Information supplied>

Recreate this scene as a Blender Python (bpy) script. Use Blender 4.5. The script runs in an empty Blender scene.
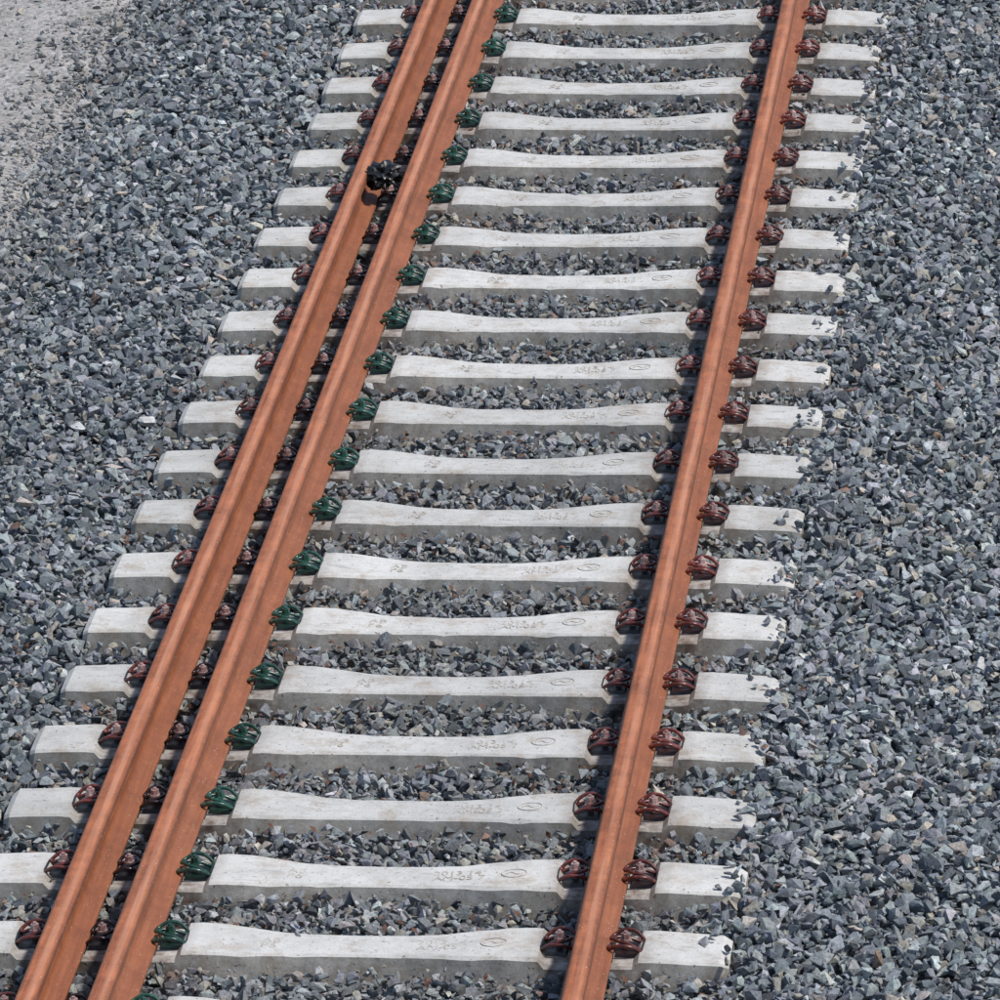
import bpy, bmesh, math, random
import numpy as np
from mathutils import Matrix, Vector
rng=np.random.default_rng(7); random.seed(7)
sc=bpy.context.scene
RT=0.169
R1,R2,R3=0.0,0.233,1.74
XL,XR=-0.40,2.20
# ---------------- camera fit
rx=[(722,947),(733,878),(748,812),(768,746),(783,685),(778,627),(793,570),(803,515),(817,464),(825,416),(832,370),(840,323),(850,281),(858,239),(870,198),(873,159),(877,121),(887,86),(884,51),(892,17)]
lx=[(5,796),(32,733),(57,673),(84,616),(111,560),(134,507),(157,458),(180,411),(199,366),(220,319),(238,276),(257,235),(276,194),(293,156),(310,120),(326,85),(341,50),(357,18)]
def rot(yaw,pitch,roll):
    cy,sy=math.cos(yaw),math.sin(yaw); cp,sp=math.cos(pitch),math.sin(pitch)
    f=np.array([-sy*cp,cy*cp,-sp]); r=np.array([cy,sy,0]); u=np.cross(r,f)
    c,s=math.cos(roll),math.sin(roll)
    return r*c+u*s, -r*s+u*c, f
def proj(p,P):
    r,u,f=rot(p[3],p[4],p[5]); d=P-p[:3]; z=d@f
    return np.stack([500+p[6]*1000*(d@r)/z,500-p[6]*1000*(d@u)/z],1)
def resid(p):
    A=proj(p,np.array([(XR-0.02,0.6*k,0.02) for k in range(20)]))-np.array(rx)
    B=proj(p,np.array([(XL+0.0,0.6*(k+2),0.02) for k in range(18)]))-np.array(lx)
    A[:,0]*=0.5
    out=[A.ravel(),B.ravel()]
    Y=np.linspace(0,11.5,20)
    for X,a,b in ((R1,431,24),(R2,476,98),(R3,787,571)):
        q=proj(p,np.stack([Y*0+X,Y,Y*0+RT],1))
        out.append(1.5*(q[:,0]-(a+(b-a)*q[:,1]/1000)))
    return np.concatenate(out)
p=np.array([3.5,-21.2,9.6,math.radians(5.4),math.radians(20),0.0,6.8]); lam=1e-3
for it in range(200):
    r0=resid(p); J=np.zeros((len(r0),7))
    for i in range(7):
        q=p.copy(); h=1e-5; q[i]+=h; J[:,i]=(resid(q)-r0)/h
    H=J.T@J; st=np.linalg.solve(H+lam*np.diag(np.diag(H)),-J.T@r0)
    if (resid(p+st)**2).sum()<(r0**2).sum(): p=p+st; lam*=0.3
    else: lam*=4
    if lam>1e8: break
cam=bpy.data.cameras.new("camera"); co=bpy.data.objects.new("camera",cam); sc.collection.objects.link(co)
r,u,f=rot(p[3],p[4],p[5])
M=Matrix(((r[0],u[0],-f[0],p[0]),(r[1],u[1],-f[1],p[1]),(r[2],u[2],-f[2],p[2]),(0,0,0,1)))
co.matrix_world=M
cam.sensor_width=36; cam.lens=36*p[6]; cam.clip_end=2000; sc.camera=co

# ---------------- helpers
def mat(name):
    m=bpy.data.materials.new(name); m.use_nodes=True; nt=m.node_tree; nt.nodes.clear()
    o=nt.nodes.new("ShaderNodeOutputMaterial"); b=nt.nodes.new("ShaderNodeBsdfPrincipled")
    nt.links.new(b.outputs[0],o.inputs[0]); return m,nt,b
def N(nt,t,**k):
    n=nt.nodes.new(t)
    for a,v in k.items(): setattr(n,a,v)
    return n
def noise(nt,vec,scale,detail=4,rough=0.6):
    n=N(nt,"ShaderNodeTexNoise"); n.inputs["Scale"].default_value=scale; n.inputs["Detail"].default_value=detail
    n.inputs["Roughness"].default_value=rough
    if vec is not None: nt.links.new(vec,n.inputs["Vector"])
    return n.outputs["Fac"]
def ramp(nt,fac,stops):
    n=N(nt,"ShaderNodeValToRGB"); e=n.color_ramp.elements
    while len(e)<len(stops): e.new(0.5)
    for el,(pos,c) in zip(e,stops):
        el.position=pos; el.color=(*c,1) if len(c)==3 else c
    nt.links.new(fac,n.inputs[0]); return n.outputs[0]
def mix(nt,a,b,fac,mode='MIX'):
    n=N(nt,"ShaderNodeMix",data_type='RGBA',blend_type=mode)
    for s,v in ((0,fac),(6,a),(7,b)):
        if isinstance(v,(int,float)): n.inputs[s].default_value=v
        elif isinstance(v,tuple): n.inputs[s].default_value=(*v,1)
        else: nt.links.new(v,n.inputs[s])
    return n.outputs[2]
def maprange(nt,v,a,b_,c,d):
    n=N(nt,"ShaderNodeMapRange"); nt.links.new(v,n.inputs[0])
    for i,q in enumerate((a,b_,c,d)): n.inputs[i+1].default_value=q
    return n.outputs[0]
def math_(nt,op,a,b_=None):
    n=N(nt,"ShaderNodeMath",operation=op)
    for i,v in enumerate((a,b_)):
        if v is None: continue
        if isinstance(v,(int,float)): n.inputs[i].default_value=v
        else: nt.links.new(v,n.inputs[i])
    return n.outputs[0]
def bump(nt,b,h,strength,dist):
    n=N(nt,"ShaderNodeBump"); n.inputs["Strength"].default_value=strength; n.inputs["Distance"].default_value=dist
    nt.links.new(h,n.inputs["Height"]); nt.links.new(n.outputs[0],b.inputs["Normal"])
def g(v): return (v,v,v)
def newobj(name,me,m=None,parent=None,smooth=False):
    o=bpy.data.objects.new(name,me); sc.collection.objects.link(o)
    if m and not me.materials: me.materials.append(m)
    if parent: o.parent=parent
    if smooth: me.polygons.foreach_set("use_smooth",[True]*len(me.polygons))
    return o

# ---------------- materials
mc,nt,b=mat("concrete"); tc=N(nt,"ShaderNodeTexCoord"); geo=N(nt,"ShaderNodeNewGeometry"); oi=N(nt,"ShaderNodeObjectInfo")
wp=geo.outputs["Position"]
base=ramp(nt,noise(nt,wp,4,6,0.75),[(0.3,(0.41,0.40,0.372)),(0.5,(0.53,0.52,0.49)),(0.72,(0.62,0.61,0.585))])
fine=ramp(nt,noise(nt,wp,150,3,0.75),[(0.32,g(0.80)),(0.55,g(1.0))])
c=mix(nt,base,fine,1.0,'MULTIPLY')
pits=ramp(nt,noise(nt,wp,70,1,0.5),[(0.25,g(0.4)),(0.31,g(1.0))])
c=mix(nt,c,pits,1.0,'MULTIPLY')
st=ramp(nt,noise(nt,wp,6,5,0.78),[(0.52,g(0)),(0.68,g(0.75))])
c=mix(nt,c,(0.35,0.29,0.225),st)
mp=N(nt,"ShaderNodeMapping"); nt.links.new(wp,mp.inputs[0]); mp.inputs["Scale"].default_value=(1,3.5,1)
st2=ramp(nt,noise(nt,mp.outputs[0],9,4,0.7),[(0.56,g(0)),(0.66,g(0.42))])
c=mix(nt,c,(0.25,0.225,0.20),st2)
sep=N(nt,"ShaderNodeSeparateXYZ"); nt.links.new(tc.outputs["Object"],sep.inputs[0])
def seat(x0,w): return maprange(nt,math_(nt,'ABSOLUTE',math_(nt,'SUBTRACT',sep.outputs[0],x0)),w,w+0.10,1,0)
mx=math_(nt,'MAXIMUM',seat(0.117,0.22),seat(1.74,0.12))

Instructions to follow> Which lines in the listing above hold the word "scene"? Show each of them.

Response to this task>
Recreate this scene as a Blender Python (bpy) script. Use Blender 4.5. The script runs in an empty Blender scene.
sc=bpy.context.scene